Friday, July 1, 2011

Insecurity Makes Me Wanna Vomit

We all struggle with insecurities. They attack us each in different ways and in different intensities; but still, underneath the surface (or roaring loud and clear)...they're there waiting to hinder us. Some insecurities began in childhood and were the result of misunderstanding or mistakes others made at our expense. Others simply develop within new seasons of life. I will have insecurities in the future as a wife and mother that I don't have now and visa versa.

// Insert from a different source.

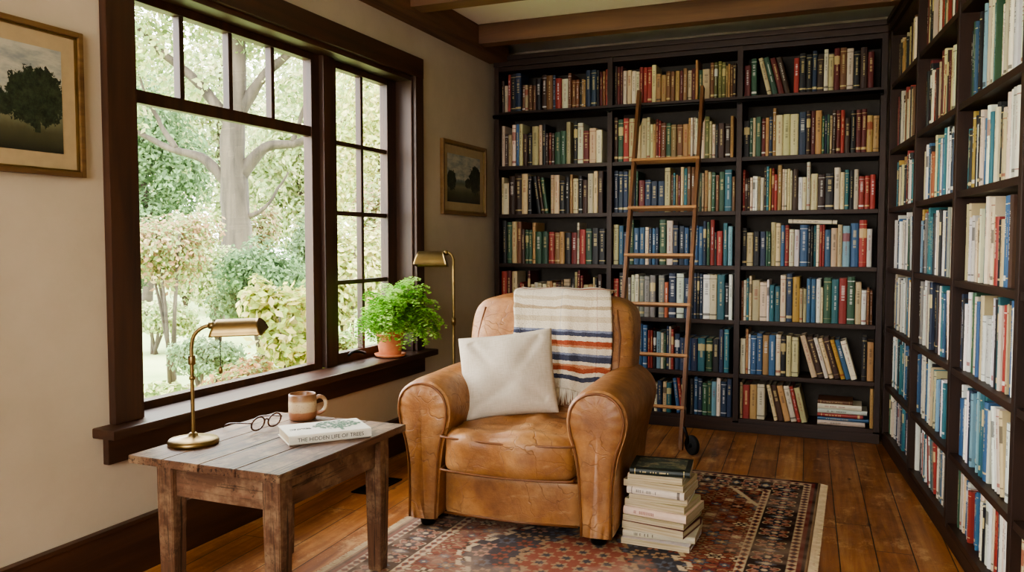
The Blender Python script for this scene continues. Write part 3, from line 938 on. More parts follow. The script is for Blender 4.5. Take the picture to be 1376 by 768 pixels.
# cushion
def pillow():
    n = 44; w, h, T = .22, .195, .08
    vs, fs = [], []
    for side in (1, -1):
        for i in range(n):
            for j in range(n):
                u = -1+2*i/(n-1); v = -1+2*j/(n-1)
                u_ = math.copysign(abs(u)**.8, u); v_ = math.copysign(abs(v)**.8, v)
                th = T*((1-u_**2)*(1-v_**2)+1e-9)**.42
                x = u_*w*(1-.06*(1-v_**2)-.02*(u_*v_)**6); z = v_*h*(1-.07*(1-u_**2)-.02*(u_*v_)**6)
                if abs(u_) < 1 and abs(v_) < 1:
                    # a few soft folds pulled in from the corners
                    fold = 0
                    for (fx, fz, dx, dz) in ((-.8, -.8, .9, .5), (.8, -.7, -.8, .6), (-.7, .8, .6, -.9), (.75, .8, -.5, -.8)):
                        px_, pz_ = u_-fx, v_-fz
                        along = px_*dx+pz_*dz; acr = px_*dz-pz_*dx
                        if along > 0: fold += math.exp(-(acr/.10)**2)*math.exp(-along*1.6)
                    th += (mnoise.noise(Vector((x*8, z*8, side*3)))*.012-.014*fold)*min(1, th/T*1.5)
                vs.append((x, -side*max(.0005, th), z))
    k = lambda s, i, j: s*n*n+i*n+j
    for s in (0, 1):
        for i in range(n-1):
            for j in range(n-1):
                q = (k(s, i, j), k(s, i+1, j), k(s, i+1, j+1), k(s, i, j+1))
                fs.append(q if s == 0 else q[::-1])
    me = fixn(pymesh('cushion', vs, fs), .0012)
    t = NT('linen')
    a = t.noise(t.coord((30, 30, 500)), 1, 2); b = t.noise(t.coord((500, 30, 30)), 1, 2)
    f = t.math('MULTIPLY', t.math('ADD', a, b), .5)
    t.set(Base_Color=t.ramp(f, [(.35, hexc('#b0a491')), (.65, hexc('#c6bbaa'))]), Roughness=.95); t.b.inputs['Specular IOR Level'].default_value = .1
    t.bump(f, .2, .0008)
    o = obj_from_mesh('cushion', me, t.m, None, True)
    subsurf(o, 1)
    mw = Matrix.Translation((-1.285, 3.0, 0)) @ Matrix.Rotation(radians(4), 4, 'Z') @ Matrix.Translation((-.105, .315, .618)) @ Matrix.Rotation(radians(8), 4, 'Z') @ Matrix.Rotation(radians(-20), 4, 'X') @ Matrix.Rotation(radians(-8), 4, 'Y')
    o.matrix_world = mw
    thing(o, 'square off-white linen cushion resting on the leather armchair', 'cushion')
pillow()

# ------------------------------------------------------------------ stack of books on the rug
rnd = random.Random(21)
zz = .0105
keys = ['white', 'ivory', 'oxblood', 'cream', 'ivory', 'cream', 'white', 'ivory', 'cream', 'ivory', 'green']
ths = [.024, .026, .03, .022, .032, .028, .024, .03, .026, .024, .026]
for i, (k, t) in enumerate(zip(keys, ths)):
    L = .28-.006*i+rnd.uniform(-.014, .012); D = .23+rnd.uniform(-.02, .02)-.004*i
    if i == len(keys)-1: L, D = .235, .2
    g = book_geo(t, D, L, k, rnd)
    if i == len(keys)-1:
        g = g[:4]+(hexc('#1f2a24'),)+g[5:]
    a = radians(rnd.uniform(-9, 9)-2); flip = i % 3 != 1
    m = Matrix.Translation((-.708+rnd.uniform(-.008, .012), 3.24+rnd.uniform(-.012, .01), zz)) @ Matrix.Rotation(a+(pi if flip else 0), 4, 'Z') @ Matrix.Translation((L/2, -D/2, 0)) @ Matrix.Rotation(radians(-90), 4, 'Y')
    me = build_books('book', [(g, None)]); me.materials[1] = M_pedge
    o = bpy.data.objects.new('book', me); link(o); o.matrix_world = m
    thing(o, '%s hardback book lying flat in a stack on the rug' % NICE[k], 'book', 'stack of books beside the armchair')
    if i == len(keys)-1:
        t_ = NT('cover_art'); n_ = t_.noise(t_.coord((1, 20, 20)), 1, 5, .7)
        t_.set(Base_Color=t_.ramp(n_, [(.3, hexc('#1d2a26')), (.5, hexc('#3f4f44')), (.6, hexc('#8d8768')), (.7, hexc('#2a2622'))]), Roughness=.4)
        multibox('cover_illustration', [(t, t+.0006, .03, D-.02, .02, L-.02)], t_.m, 0, o)
    zz += t+.0008

# ------------------------------------------------------------------ table
TX0, TX1, TY0, TY1, TZ = -2.145, -1.545, 1.915, 2.65, .52
tb = empty('side_table', ((TX0+TX1)/2, (TY0+TY1)/2, 0))
thing(tb, 'rustic dark worn wooden side table below the window', 'table')
def plank_top():
    bm = bmesh.new()
    hx = (TX1-TX0)/2; hy = (TY1-TY0)/2
    ws = [-hx, -hx*.52, -hx*.02, hx*.45, hx]
    for i in range(4):
        bm_box(bm, ws[i]+.0009, ws[i+1]-.0009, -hy+R.uniform(0, .004), hy-R.uniform(0, .004), TZ-.026, TZ-R.uniform(0, .0006))
    bmesh.ops.bevel(bm, geom=bm.edges[:], offset=.002, segments=2, affect='EDGES')
    me = bpy.data.meshes.new('table_top'); bm.to_mesh(me); bm.free()
    return obj_from_mesh('table_top', me, M_table[1], tb)
plank_top()
tcx, tcy = (TX0+TX1)/2, (TY0+TY1)/2
lx0, lx1, ly0, ly1 = -2.01-tcx, -1.592-tcx, 1.965-tcy, 2.52-tcy
box('apron', lx0+.03, lx1-.03, ly0-.012, ly0+.012, TZ-.125, TZ-.027, M_table[0], .003, tb)
box('apron', lx0+.03, lx1-.03, ly1-.012, ly1+.012, TZ-.125, TZ-.027, M_table[0], .003, tb)
box('apron', lx0-.012, lx0+.012, ly0+.03, ly1-.03, TZ-.125, TZ-.027, M_table[1], .003, tb)
box('apron', lx1-.012, lx1+.012, ly0+.03, ly1-.03, TZ-.125, TZ-.027, M_table[1], .003, tb)
for sx in (lx0, lx1):
    for sy in (ly0, ly1):
        vs = []
        z0 = .0105 if sx > 0 else 0
        for z, w in ((z0, .025), (.03, .026), (TZ-.14, .032), (TZ-.027, .032)):
            vs += [(-w, -w, z), (w, -w, z), (w, w, z), (-w, w, z)]
        fs = [(3, 2, 1, 0), (12, 13, 14, 15)]
        for i in range(3):
            for k in range(4):
                l = (k+1) % 4; fs.append((i*4+k, i*4+l, i*4+4+l, i*4+4+k))
        me = pymesh('leg', vs, fs)
        bm = bmesh.new(); bm.from_mesh(me); bmesh.ops.bevel(bm, geom=bm.edges[:], offset=.003, segments=2, affect='EDGES'); bm.to_mesh(me); bm.free()
        obj_from_mesh('leg', me, M_table[2], tb, loc=(sx, sy, 0))

# ------------------------------------------------------------------ half-round shade
def shade_mesh(L, r, flare=1.15, taper=.2):
    vs, fs = [], []
    nx, na = 18, 26
    for s in (1.0, .95):
        for i in range(nx+1):
            for j in range(na+1):
                a = radians(-4)+radians(188)*j/na
                sa = max(0, sin(a))
                hl = L/2*(1-taper*sa) - (0 if s == 1 else .003)
                x = L/2+hl*(-1+2*i/nx)
                lip = 1.05 if j in (0, na) else 1
                vs.append((x, r*s*cos(a)*flare*lip, r*s*sin(a)))
    N = (nx+1)*(na+1)
    I = lambda s, i, j: s*N+i*(na+1)+j
    for i in range(nx):
        for j in range(na):
            fs.append((I(0, i, j), I(0, i+1, j), I(0, i+1, j+1), I(0, i, j+1)))
            fs.append((I(1, i, j), I(1, i, j+1), I(1, i+1, j+1), I(1, i+1, j)))
        for j in (0, na):
            fs.append((I(0, i, j), I(1, i, j), I(1, i+1, j), I(0, i+1, j)))
    for i in (0, nx):
        fs.append(tuple(I(0, i, j) for j in range(na+1)))
        fs.append(tuple(I(1, i, j) for j in range(na+1)))
    me = pymesh('lamp_shade', vs, fs)
    for p in me.polygons: p.use_smooth = len(p.vertices) == 4
    return me

def desk_lamp():
    e = empty('desk_lamp', (-2.058, 2.11, TZ+.0005), (0, 0, radians(24)))
    thing(e, 'brass pharmacy desk lamp with pull chain on the side table', 'lamp')
    lathe('base', [(0, 0), (.08, 0), (.083, .004), (.083, .012), (.078, .018), (.055, .021), (.05, .024), (.02, .028), (.014, .036), (.008, .04), (0, .04)], M_brass, e, 48)
    pts = [(0, 0, .035), (0, 0, .15), (0, 0, .27), (.0, 0, .33), (.012, 0, .372), (.045, 0, .398), (.085, 0, .402)]
    tube('pole', catmull(pts, 8), .0065, M_brass, e, 12)
    lathe('collar', [(0, -.015), (.011, -.015), (.012, -.01), (.012, .01), (.011, .015), (0, .015)], M_brass, e, 20, (0, 0, .285))
    lathe('collar', [(0, -.006), (.01, -.006), (.01, .006), (0, .006)], M_brass, e, 20, (0, 0, .225))
    s = obj_from_mesh('lamp_shade', shade_mesh(.175, .044, 1.05, .2), M_brass, e, False, (.072, 0, .378))
    s.rotation_euler = (radians(10), radians(-2), 0)
    tube('switch_knob', [(.06, 0, .402), (.08, 0, .402)], .012, M_brass, e, 14)
    beads = [tube_geo([(.1, -.012, .38), (.1, -.012, .265)], .0012, 5)]
    for i in range(18):
        z = .377-i*.0062
        beads.append(tube_geo([(.1, -.012, z-.0022), (.1, -.012, z), (.1, -.012, z+.0022)], [.0012, .0028, .0012], 6))
    v, f = join_geo(beads)
    obj_from_mesh('pull_chain', pymesh('pull_chain', v, f), M_black, e, True)
    lathe('chain_pull', [(0, -.016), (.006, -.012), (.007, 0), (.004, .009), (0, .012)], M_brass, e, 12, (.1, -.012, .255))
    bl = lathe('bulb', [(0, -.03), (.012, -.022), (.016, 0), (.012, .022), (0, .03)], simple('bulb_glass', '#e8e2d2', .3), e, 16, (.15, 0, .392))
    bl.rotation_euler = (0, radians(90), 0)
desk_lamp()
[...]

We have ALL been there. We have all left a get together, family dinner, coffee date with a friend, or any other type of communal gathering at some point and found ourselves quoting Baby's infamous "I carried a Watermelon?!?!" line (Dirty Dancing reference). "Why did I say that?" "Why did I do that?" "Do they still want to be my friend?" "Did I seem confident, because I really want to seem confident..." "Did they really get what I was trying to say?" the list goes on and on. There are days and seasons when these questions plague my mind, but praise God there are also seasons when I truly begin to grasp the Lord's unconditional love for me in finding my security in Him. I am not in the latter of these two seasons.

The root of insecurity is finding your worth and joy in external things instead of internal truths. You seek the affirmation of people (both hands raised over here) or you aquire more things to create a pseudo-happiness that lasts until you need another "fix" of affirmation and then a horribly unhealthy cycle begins.

So what do we do? How do we get our anxiety under control when these moments of insecurity consume us?

The only thing we can do...

Take our thoughts captive. Remember that we are called to think upon good and noble things. Remember that we are beautiful, creative, able women who are loved and accepted. Not by everyone in the world (and we have to be okay with that....sometimes I'm not) but by those who get us and ultimately by the Lord. Praise God we are not left to battle insecurity and fear of rejection alone, healing comes, roots are plucked out and nurtured, we grow and accept ourselves and those around us more...
Find hope that seasons pass, they were created to. Nature proclaims that. Praise.

I wish I had some really great background music here and some awesome quotes....I'm tired. Maybe I'll add more later!